I have been sharing about the yard for this property, but my source for feeling overwhelmed comes from the house. It is relatively large, about 3,000 square feet. Everywhere I look I think about clearing things out and getting organized. I want to take things to St. Vinny’s or just make a dump run. I have taken some treasures to a storage unit for safekeeping.

There is a large room upstairs I call my “Chaos Room.” I start going through things and just get stuck. I don’t think so much about minimizing, but at least decluttering all of the things that are probably basically useless. Why do I open a box and just get caught up in looking at every little thing and getting stuck in the memories? Where did something come from? What in the world was I thinking?

Opened one big box in the corner and found a very short handled handmade whisk broom. Immediately the memory of the girls at the Massai school in Monduli, Tanzania was in my head. They were frantically sweeping water that spreading over the floor in the hallway of our dorm out the open door. Someone had left a spigot dripping in the community bathroom. A huge water vat for bath water was overflowing. That was a wild and crazy moment in time.

In the middle of all this I keep coming back to how old I am and how I am running out of time. The thought creeps up on me at any given moment. I still have things I want to do and places to go.

Did you ever just want to run away? Not forever, but to have your own moment in time to just “be.” I keep babbling with this story and making no sense. Looking out at the water through the windows downstairs soothes my soul, but also is distracting and keeps me from accomplishing my goals, whatever they are.

Well, have just spent half an hour trying to find packages of batteries that my husband bought at Costco. They weren’t in the drawer we usually have them in because they are too big. Costco, remember? Looked and looked in all the places I thought they might be. Even began to doubt that they were ever brought home. Finally, opened the very bottom drawer of a little chest where the top two drawers had proven fruitless and – Tada! Haven’t lost my mind quite yet, just almost.

Don’t look out the window at the water, boats, birds on the dock next-door, or the flag drooping on the tall flagpole by the artesian well shed. Try to keep your focus on the task at hand. Namely your writing assignment.

While looking for the batteries, caught myself looking through a box with books and found a few I thought were already in Texas. At least they are not lost, and I know where they are, at least for the moment. Perhaps making a list of where things are would be helpful. Don’t know why. Would probably misplace it.

Took a two-morning watercolor class via Zoom this week. Actually, I ended up with two acceptable small pictures. Total distraction from what should be my focus.

Another not-so-good distraction was a dead mouse on a sticky trap in my pantry today. Super gross! I can’t stand rodents. First one ever in over the almost twenty years we have lived in this house. What is happening?

Feeling totally overwhelmed lately. But wait, something positive happened yesterday afternoon. Can’t remember, oh, wait! Found out I can take my baking class on-line via Zoom instead of racing madly back to Texas and then on to Birmingham, Alabama to do it in person. An extra 2,000 miles of car travel averted! Was that a burden lifted from my shoulders, giving me a chance to take a breath? Perhaps we can even start back a week later than the original plan. Maybe enjoy just a little more time in my house on the water.

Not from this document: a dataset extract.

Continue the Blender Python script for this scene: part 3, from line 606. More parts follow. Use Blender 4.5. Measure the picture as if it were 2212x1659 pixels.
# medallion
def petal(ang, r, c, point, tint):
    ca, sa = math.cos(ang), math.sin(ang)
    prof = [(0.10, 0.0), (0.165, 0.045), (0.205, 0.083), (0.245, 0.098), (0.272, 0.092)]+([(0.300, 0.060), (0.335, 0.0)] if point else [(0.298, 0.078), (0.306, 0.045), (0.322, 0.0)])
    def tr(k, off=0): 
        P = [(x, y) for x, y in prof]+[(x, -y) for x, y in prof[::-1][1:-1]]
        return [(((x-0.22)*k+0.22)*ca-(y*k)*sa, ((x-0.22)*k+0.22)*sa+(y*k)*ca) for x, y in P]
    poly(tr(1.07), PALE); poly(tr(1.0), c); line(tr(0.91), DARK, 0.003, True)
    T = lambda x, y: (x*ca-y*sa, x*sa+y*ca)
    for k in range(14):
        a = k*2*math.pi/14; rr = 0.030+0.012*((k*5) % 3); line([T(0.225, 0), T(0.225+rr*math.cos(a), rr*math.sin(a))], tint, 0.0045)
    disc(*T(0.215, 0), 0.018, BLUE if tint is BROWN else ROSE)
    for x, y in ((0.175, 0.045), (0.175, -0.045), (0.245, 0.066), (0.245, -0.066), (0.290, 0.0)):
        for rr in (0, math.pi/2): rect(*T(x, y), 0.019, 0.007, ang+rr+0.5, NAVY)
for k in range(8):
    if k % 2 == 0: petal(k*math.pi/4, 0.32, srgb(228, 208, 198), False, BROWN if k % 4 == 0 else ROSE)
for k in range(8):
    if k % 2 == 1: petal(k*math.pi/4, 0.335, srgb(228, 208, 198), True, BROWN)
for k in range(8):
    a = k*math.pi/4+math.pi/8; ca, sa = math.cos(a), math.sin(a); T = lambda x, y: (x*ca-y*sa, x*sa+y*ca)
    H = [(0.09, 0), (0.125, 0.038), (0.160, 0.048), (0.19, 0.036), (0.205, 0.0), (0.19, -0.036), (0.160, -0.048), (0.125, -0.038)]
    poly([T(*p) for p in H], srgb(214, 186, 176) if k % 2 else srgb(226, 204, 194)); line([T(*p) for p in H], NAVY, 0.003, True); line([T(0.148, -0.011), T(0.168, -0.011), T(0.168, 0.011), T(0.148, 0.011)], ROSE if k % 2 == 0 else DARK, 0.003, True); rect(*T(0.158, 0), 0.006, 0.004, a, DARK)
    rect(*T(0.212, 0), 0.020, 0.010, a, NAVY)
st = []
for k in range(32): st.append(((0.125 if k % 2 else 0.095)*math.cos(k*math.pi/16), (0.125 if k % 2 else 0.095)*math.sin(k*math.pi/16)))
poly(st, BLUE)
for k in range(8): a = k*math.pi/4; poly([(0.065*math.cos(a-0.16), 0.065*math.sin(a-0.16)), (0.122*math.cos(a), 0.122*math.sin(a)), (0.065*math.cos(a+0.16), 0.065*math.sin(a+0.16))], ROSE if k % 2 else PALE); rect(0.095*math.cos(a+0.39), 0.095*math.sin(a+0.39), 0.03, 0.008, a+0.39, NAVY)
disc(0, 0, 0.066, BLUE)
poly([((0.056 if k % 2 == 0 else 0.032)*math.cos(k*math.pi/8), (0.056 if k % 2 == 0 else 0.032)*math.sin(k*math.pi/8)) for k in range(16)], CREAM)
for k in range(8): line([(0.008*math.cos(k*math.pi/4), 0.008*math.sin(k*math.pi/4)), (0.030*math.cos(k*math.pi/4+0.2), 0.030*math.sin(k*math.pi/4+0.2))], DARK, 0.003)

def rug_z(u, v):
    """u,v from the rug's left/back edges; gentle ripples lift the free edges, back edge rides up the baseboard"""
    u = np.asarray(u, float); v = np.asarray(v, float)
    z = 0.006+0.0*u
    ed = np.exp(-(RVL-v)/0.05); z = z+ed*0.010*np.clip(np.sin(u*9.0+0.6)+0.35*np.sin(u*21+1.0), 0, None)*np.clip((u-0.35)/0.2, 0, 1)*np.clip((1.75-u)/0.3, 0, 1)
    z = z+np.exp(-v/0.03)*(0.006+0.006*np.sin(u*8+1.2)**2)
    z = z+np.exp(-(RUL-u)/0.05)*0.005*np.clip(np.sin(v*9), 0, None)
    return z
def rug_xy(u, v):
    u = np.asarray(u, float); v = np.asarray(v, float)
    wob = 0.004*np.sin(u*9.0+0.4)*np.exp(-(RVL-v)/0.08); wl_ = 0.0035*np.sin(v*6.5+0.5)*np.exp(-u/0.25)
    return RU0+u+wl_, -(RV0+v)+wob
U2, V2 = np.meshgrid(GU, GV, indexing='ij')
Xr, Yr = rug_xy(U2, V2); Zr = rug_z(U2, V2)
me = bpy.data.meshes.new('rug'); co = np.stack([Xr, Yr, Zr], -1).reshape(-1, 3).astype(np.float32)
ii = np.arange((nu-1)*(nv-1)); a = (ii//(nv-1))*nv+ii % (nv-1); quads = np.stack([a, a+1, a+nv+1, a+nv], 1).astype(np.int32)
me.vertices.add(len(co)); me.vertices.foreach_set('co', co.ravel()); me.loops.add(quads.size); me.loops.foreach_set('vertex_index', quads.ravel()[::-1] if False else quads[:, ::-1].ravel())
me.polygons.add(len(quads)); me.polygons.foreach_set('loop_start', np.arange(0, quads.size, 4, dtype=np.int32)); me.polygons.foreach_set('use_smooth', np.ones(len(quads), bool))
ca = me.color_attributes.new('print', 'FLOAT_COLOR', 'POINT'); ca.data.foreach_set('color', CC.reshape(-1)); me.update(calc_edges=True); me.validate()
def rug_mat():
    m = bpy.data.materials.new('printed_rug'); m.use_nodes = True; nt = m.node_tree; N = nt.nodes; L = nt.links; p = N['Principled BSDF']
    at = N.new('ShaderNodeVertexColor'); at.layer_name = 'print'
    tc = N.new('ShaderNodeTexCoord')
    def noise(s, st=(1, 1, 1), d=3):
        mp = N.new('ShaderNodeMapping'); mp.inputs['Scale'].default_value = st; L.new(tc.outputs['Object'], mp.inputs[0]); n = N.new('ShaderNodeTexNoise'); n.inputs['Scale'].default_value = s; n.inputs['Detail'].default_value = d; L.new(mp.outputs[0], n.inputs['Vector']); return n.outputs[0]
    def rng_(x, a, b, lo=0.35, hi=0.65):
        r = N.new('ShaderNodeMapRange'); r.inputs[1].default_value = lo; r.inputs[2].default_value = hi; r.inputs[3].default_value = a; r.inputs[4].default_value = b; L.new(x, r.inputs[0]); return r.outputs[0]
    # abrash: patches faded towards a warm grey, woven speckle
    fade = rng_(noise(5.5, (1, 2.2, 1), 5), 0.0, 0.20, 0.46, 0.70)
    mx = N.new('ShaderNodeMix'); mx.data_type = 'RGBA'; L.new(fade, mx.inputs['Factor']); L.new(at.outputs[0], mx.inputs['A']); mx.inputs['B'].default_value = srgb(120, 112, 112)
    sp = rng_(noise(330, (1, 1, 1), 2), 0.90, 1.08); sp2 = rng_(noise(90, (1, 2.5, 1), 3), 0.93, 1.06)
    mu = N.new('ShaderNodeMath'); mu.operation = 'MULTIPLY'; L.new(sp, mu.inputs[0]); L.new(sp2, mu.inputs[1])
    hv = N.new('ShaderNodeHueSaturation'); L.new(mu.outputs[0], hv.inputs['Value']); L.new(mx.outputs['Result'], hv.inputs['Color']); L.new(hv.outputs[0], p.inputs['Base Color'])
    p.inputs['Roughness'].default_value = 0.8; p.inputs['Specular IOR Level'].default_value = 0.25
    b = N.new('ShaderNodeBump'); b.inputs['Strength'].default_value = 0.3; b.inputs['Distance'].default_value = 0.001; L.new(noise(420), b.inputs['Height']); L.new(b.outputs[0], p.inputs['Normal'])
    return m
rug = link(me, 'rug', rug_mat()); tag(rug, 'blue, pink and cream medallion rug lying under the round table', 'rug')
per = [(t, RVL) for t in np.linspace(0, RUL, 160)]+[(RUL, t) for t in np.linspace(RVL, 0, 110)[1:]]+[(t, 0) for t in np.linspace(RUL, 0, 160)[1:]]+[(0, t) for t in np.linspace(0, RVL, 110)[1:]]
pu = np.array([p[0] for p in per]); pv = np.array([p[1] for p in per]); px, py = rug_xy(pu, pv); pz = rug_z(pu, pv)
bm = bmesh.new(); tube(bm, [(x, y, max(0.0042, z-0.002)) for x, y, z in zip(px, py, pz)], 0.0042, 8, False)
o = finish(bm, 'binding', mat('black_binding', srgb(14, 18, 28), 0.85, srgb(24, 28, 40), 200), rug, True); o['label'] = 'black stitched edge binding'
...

Just caught myself looking out the windows. Cool, breezy, heavy grey sky with drizzle staining the deck. Spider webs in the trees, hanging from the arbor. Could fall be lurking around the corner? My favorite season in the Great Northwest.

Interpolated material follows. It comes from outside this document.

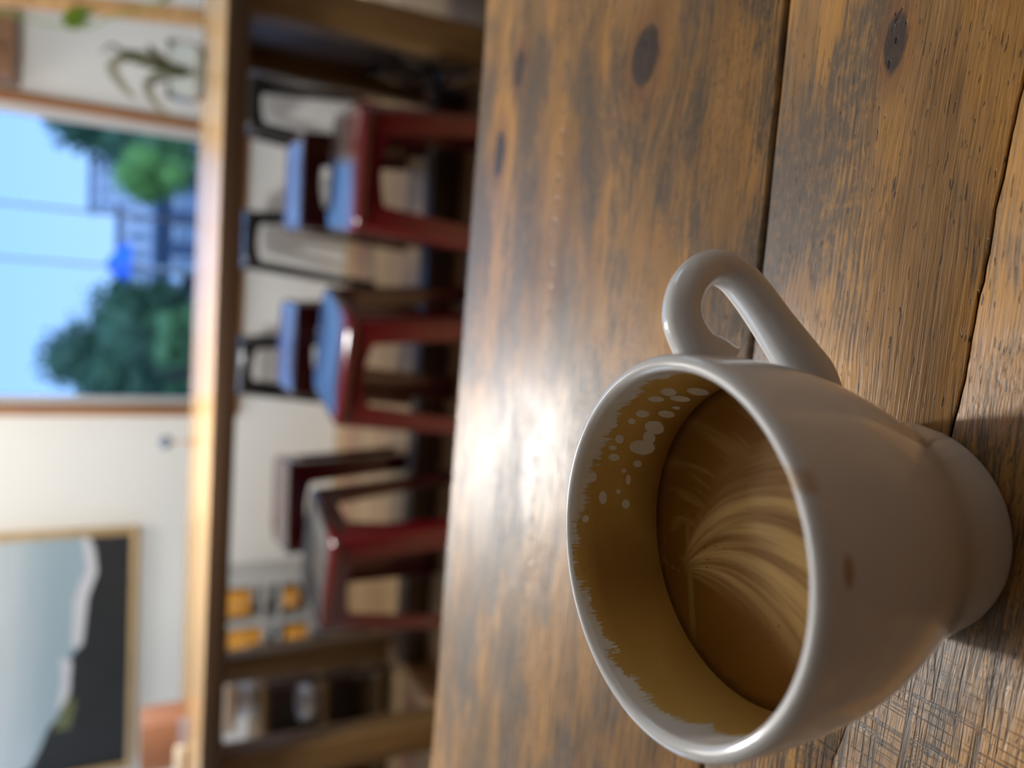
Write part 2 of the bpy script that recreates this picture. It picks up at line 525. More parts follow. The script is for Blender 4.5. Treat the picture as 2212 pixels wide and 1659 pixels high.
X0, X1 = -1.25, 1.15
seam = lambda x: 0.1915 + (0.0022 * max(0, x) / 0.1 if x < .1 else .0022)
crack_pts = [(-2, 0.1635), (-0.3, 0.158), (-0.125, 0.1400), (-0.06, 0.124), (-0.02, 0.1190), (0.0, 0.1181), (0.021, 0.1172), (0.032, 0.1170), (0.052, 0.1158), (0.060, 0.1148), (0.2, 0.098), (2, 0.04)]


def crack(x):
    for (a, b), (c, d) in zip(crack_pts, crack_pts[1:]):
        if a <= x <= c: y = b + (d - b) * (x - a) / (c - a); break
    return y + wob(x, 0.0005, 70, 5) + wob(x, 0.00035, 300, 8)


board(lambda x: seam(x) + 0.0004 + wob(x, .0003, 25, 1), lambda x: 0.437 + wob(x, .0025, 9, 2), X0, X1, 240, bev=0.0016)
gapw = lambda x: 0.00024 if x > -0.05 else 0.00003
board(lambda x: crack(x) + gapw(x), lambda x: seam(x) - 0.0013 - wob(x, .0004, 30, 3), X0, X1, 700, bev=0.0004)
board(lambda x: -0.075, lambda x: crack(x) - gapw(x) * (1 + wob(x, 1, 60, 3)), X0, X1, 700, bev=0.0004)
board(lambda x: -0.36, lambda x: -0.0775, X0, X1, 40)
box('gap_shade_sheet', X0 + .1, X1 - .1, -0.3, 0.40, TT - 0.060, TT - 0.0385, M_GAPSHADE, tb)  # dark sheet added under the boards so the gaps look shaded
for sx_ in (X0 + .1, X1 - .18):
    for sy_ in (-0.30, 0.30): box('leg', sx_, sx_ + .08, sy_, sy_ + .08, 0, TT - 0.0605, M_POST, tb)
box('apron', X0 + .19, X1 - .19, 0.34, 0.365, TT - .14, TT - 0.0605, M_POST, tb)
box('apron', X0 + .19, X1 - .19, -0.28, -0.255, TT - .14, TT - 0.0605, M_POST, tb)

# ------------------------------------------------------------------ the coffee cup
CX, CY = -0.0519, 0.1260
cup = thing('coffee_cup', 'white glazed ceramic coffee cup with foam stains inside, standing on the near table', 'cup', (CX, CY, TT))


def porcelain(stained):
    g = G('white_porcelain_stained' if stained else 'white_porcelain')
    co = g.coord(); X, Y, Z = g.xyz(co)
    white = (0.74, 0.745, 0.75)
    if not stained:
        # one small dried coffee drip under the lip at the front and a faint smear on the lip
        dx = g.op('DIVIDE', g.op('SUBTRACT', X, 0.0099), 0.0030); dz = g.op('DIVIDE', g.op('SUBTRACT', Z, 0.0745), 0.0014)
        d = g.op('SQRT', g.op('ADD', g.op('MULTIPLY', dx, dx), g.op('MULTIPLY', dz, dz)))
        m = g.op('MULTIPLY', g.ramp01(d, 0.5, 1.3, 1, 0), g.ramp01(Y, 0.0, -0.01))
        col = g.mix(g.op('MULTIPLY', m, 0.7), white, (0.36, 0.17, 0.04))
        lx = g.op('DIVIDE', g.op('SUBTRACT', X, 0.0239), 0.0022)
        lm = g.op('MULTIPLY', g.ramp01(g.op('ABSOLUTE', lx), 0.4, 1.2, 1, 0), g.op('MULTIPLY', g.ramp01(Z, 0.0765, 0.0790), g.ramp01(Y, 0.0, -0.01)))
        col = g.mix(g.op('MULTIPLY', lm, 0.55), col, (0.50, 0.30, 0.08))
        g.set(Base_Color=col, Roughness=0.12, Coat_Weight=0.3, Coat_Roughness=0.05)
        return g.m
    c = g.attr('cover').outputs['Fac']
    n1 = g.noise(co, 150, 4, 0.6); n2 = g.noise(co, 420, 3, 0.6)
    # streaks that run down the wall
    ang = g.attr('ang').outputs['Fac']
    st = g.noise(g.comb(g.op('MULTIPLY', ang, 60), g.op('MULTIPLY', Z, 90), 0), 1, 3, 0.6)
    th = g.op('ADD', c, g.op('MULTIPLY', g.op('SUBTRACT', n1, 0.5), 1.1))
    th = g.op('ADD', th, g.op('MULTIPLY', g.op('SUBTRACT', n2, 0.5), 0.35))
    th = g.op('ADD', th, g.op('MULTIPLY', g.op('SUBTRACT', st, 0.5), 1.0))
    m = g.ramp01(th, 0.44, 0.54)
    # clear rounded holes in the foam film where bubbles burst: (arc mm, height mm, 2x2 shape)
    blobs = [[37.96, 62.06, -0.163, -0.331, 0.42, -0.0], [44.76, 62.9, -0.096, -0.254, 0.425, 0.009], [41.46, 62.11, -0.225, -0.513, 0.492, 0.004], [33.31, 67.93, -0.262, -0.48, 0.692, -0.007], [26.01, 61.22, -0.218, -0.314, 0.764, -0.019], [23.35, 66.42, -0.284, -0.406, 0.469, -0.017], [27.13, 67.54, -0.259, -0.406, 0.742, -0.029], [21.49, 59.09, -0.226, -0.294, 0.513, -0.02], [32.83, 61.05, -0.226, -0.384, 0.758, 0.01], [30.05, 59.76, -0.507, -0.786, 1.395, -0.073], [36.2, 69.72, -0.436, -0.856, 0.916, 0.01], [42.21, 70.73, -0.299, -0.722, 0.68, 0.014], [47.93, 70.33, -0.173, -0.583, 0.893, 0.034], [45.0, 71.73, -0.286, -0.788, 1.315, 0.047], [49.78, 62.67, -0.209, -0.753, 1.005, 0.038], [53.46, 75.37, -0.164, -0.786, 0.753, 0.039], [59.24, 71.34, -0.099, -0.819, 0.545, 0.033], [61.26, 64.13, -0.067, -0.78, 0.776, 0.033], [64.56, 76.26, 0.0, -0.894, 1.02, 0.049], [51.88, 66.2, -0.306, -1.287, 1.428, 0.047], [54.47, 64.29, -0.235, -1.285, 0.657, 0.021], [11.93, 76.49, -0.335, -0.441, 0.213, -0.027], [57.78, 66.76, -0.21, -1.287, 1.472, 0.066], [59.88, 78.5, 0.0, -1.192, 0.484, -0.025], [51.56, 78.5, 0.0, -1.277, 1.045, -0.387]]
    arc = g.op('MULTIPLY', ang, 38.0); zm = g.op('MULTIPLY', Z, 1000.0)
    wv = g.op('MULTIPLY', g.op('SUBTRACT', g.noise(co, 260, 2), 0.5), 0.5)
    hole = 0.0
    for (a0, z0, m0, m1, m2, m3) in blobs:
        da = g.op('SUBTRACT', arc, a0); dz = g.op('SUBTRACT', zm, z0)
        qx = g.op('ADD', g.op('MULTIPLY', da, m0), g.op('MULTIPLY', dz, m1))
        qy = g.op('ADD', g.op('MULTIPLY', da, m2), g.op('MULTIPLY', dz, m3))
        r2 = g.op('ADD', g.op('MULTIPLY', qx, qx), g.op('MULTIPLY', qy, qy))
        hole = g.op('MAXIMUM', hole, g.op('SUBTRACT', 1.35, r2))
    hole = g.ramp01(g.op('ADD', hole, wv), 0.25, 0.50)
    m = g.op('MULTIPLY', m, g.op('SUBTRACT', 1, g.op('MULTIPLY', hole, 0.88)))
    deep = g.attr('deep').outputs['Fac']
    tan = g.mix(g.noise(co, 90, 4, 0.6), (0.52, 0.34, 0.085), (0.64, 0.44, 0.15))
    tan = g.mix(deep, tan, g.mix(g.noise(co, 60, 3), (0.190, 0.075, 0.013), (0.26, 0.115, 0.024)))
    # dried bubbles and grounds
    gr = g.ramp01(g.vor(co, 520), 0.10, 0.16, 1, 0)
    gr = g.op('MULTIPLY', gr, g.ramp01(g.noise(co, 130, 2), 0.56, 0.64))
    tan = g.mix(g.op('MULTIPLY', gr, 0.5), tan, (0.12, 0.05, 0.015))
    col = g.mix(m, white, tan)
    g.bump(g.op('ADD', m, g.op('MULTIPLY', n2, 0.3)), 0.00012, 0.8)
    g.set(Base_Color=col, Roughness=g.op('ADD', 0.14, g.op('MULTIPLY', m, 0.2)), Coat_Weight=0.3, Coat_Roughness=0.08)
    return g.m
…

Wait! The chaos of my life continues unabated. Have just received a message about my baking class in Birmingham Alabama. NO REFUND. I must attend in person unless a replacement is found for my spot, THEN I can take the Zoom option and get credit for another class. I guess our late September departure is back on the calendar. Bummer!

I am going to do my best to enjoy every moment I have left in my Washington beach house this month. The ferry engine sounds and water from the wakes splashing up over the shore provide a source of calm. Will plan to have no plans in October next fall.